以下パーツを秋葉原の秋月商店に実際に行って可能な限り揃え、不足したパーツは樫木総業の EC にて購入しました。

  • Arduino UNO R4 minima
  • IC チップ
    • 74HC14 x 1: シュミットトリガー・インバーター
    • 74HC163 x 4: 4 ビット同期カウンタ
    • 74HC153 x 2: 4 ビットマルチプレクサ
    • 74HC283 x 1: 4 ビット全加算器
    • 74HC74 x 1: D フリップフロップ
    • 74HC32 x 1: 2 入力 OR ゲート
    • 74HC10 x 1: 3 入力 NAND ゲート
  • 抵抗 (まとめ買いのため、個数記載ない)
    • 100Ω
    • 1kΩ
    • 3.3kΩ
    • 10kΩ
    • 33kΩ
    • 100kΩ
  • コンデンサ (まとめ買いのため、個数記載ない)
    • 10μF
    • 100μF
  • そのほか
    • バレッドボード
    • バレッドボード用ジャンパーワイヤー
    • 自励式ブザー
    • タクトスイッチ
    • トグルスイッチ

得られた知見

  1. CPU の基本動作の理解
    1. 理論では理解していた、ロジック IC の動作を実際に確認できた。
    2. フリップフロップを使って、データを保存する仕組みを理解できた。
  2. CPU の基本的な全体像の理解
    1. クロックの役割
      1. クロックの信号を受け取り、その信号の周期に従って、フリップフロップなどの IC 回路の動作を制御する。
    2. リセットの役割
      1. リセット信号を受け取り、IC 回路の出力をリセットする。
    3. レジスタの役割
      1. フリップフロップとデータセレクタを使って、データを保存する方法。
    4. データセレクタの役割
      1. データセレクタは、データを選択的に読み取るための回路。フリップフロップ 1 つで 1 ビットのデータを保存する。データセレクタは、フリップフロップの出力を受け取るが、命令デコーダによって選択されたフリップフロップからのデータのみを出力する。
    5. プログラムカウンタの役割
      1. プログラムカウンタは、プログラムの実行順序を管理する。 カウンタは読み取る ROM のアドレスとなる。
    6. 命令デコーダの役割
      1. 命令デコーダは、命令コードの入力からデータセレクタやフリップフロップのロード信号を出力する。
    7. ALU
      1. 今回は全加算器を利用。命令デコーダに沿ってセレクタから出力された結果を使って、演算を行う。
    8. ROM
      1. 4 ビットのアドレスパスを受け取り、そのアドレスに対応するデータ(命令コードと Immediate データ)を 8 ビット出力する。
  3. 基礎の電子回路の仕組みやデバッグの方法
    1. 実際にテスターを使った回路のデバッグの難しさ
    2. 中学理科レベルの電気の知識

Arduino UNO R4 minima での実装

今回、Arduino UNO R4 minima は ROM として利用しています。
今回の ROM の役割は、4 ビットのアドレスパスを受け取り、そのアドレスに対応するデータ(命令コードと Immediate データ)を 8 ビット出力することです。

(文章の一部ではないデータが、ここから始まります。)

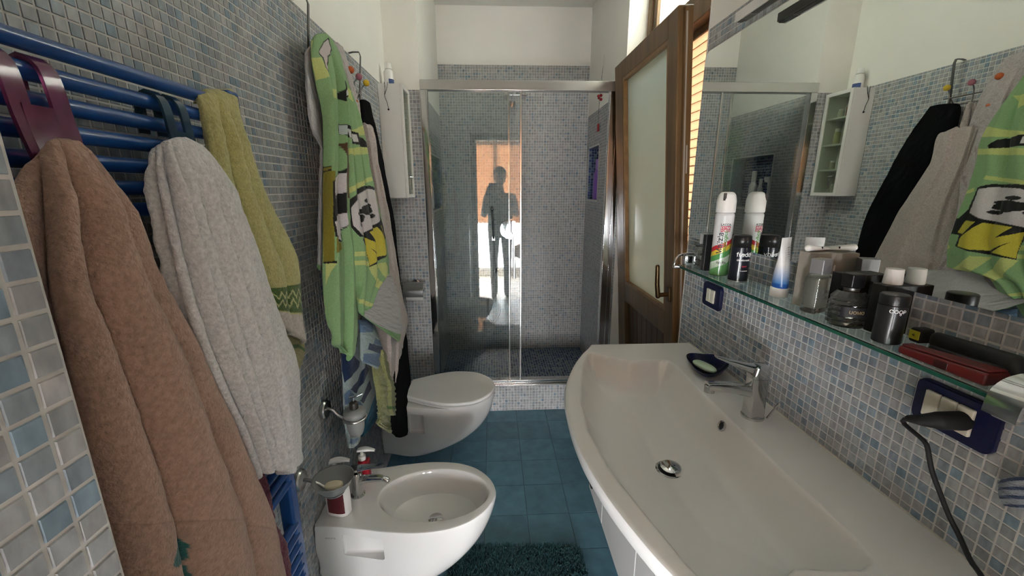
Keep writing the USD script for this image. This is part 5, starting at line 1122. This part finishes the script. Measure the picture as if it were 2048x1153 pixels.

利用したコードは Github にて公開しています。
https://github.com/ZawaPaP/CPU-

まとめ

実際の IC チップを使用した CPU の実装は、基礎の理論と実践の両方を学ぶことができる貴重な経験でした。これまで、Nand2Tetris などで基礎の CPU の仕組みを学んでいたのですが、実際に自分で作ってみると、
どのような回路を作ればよいか、どのように回路を組み立てればよいか、といったことを改めて復習し、理顔を深めることができました。

参考資料

CPU の創りかたは有名な本のため、さまざまな人が実装しています。インターネット上の記事を色々と参考にさせていただきました。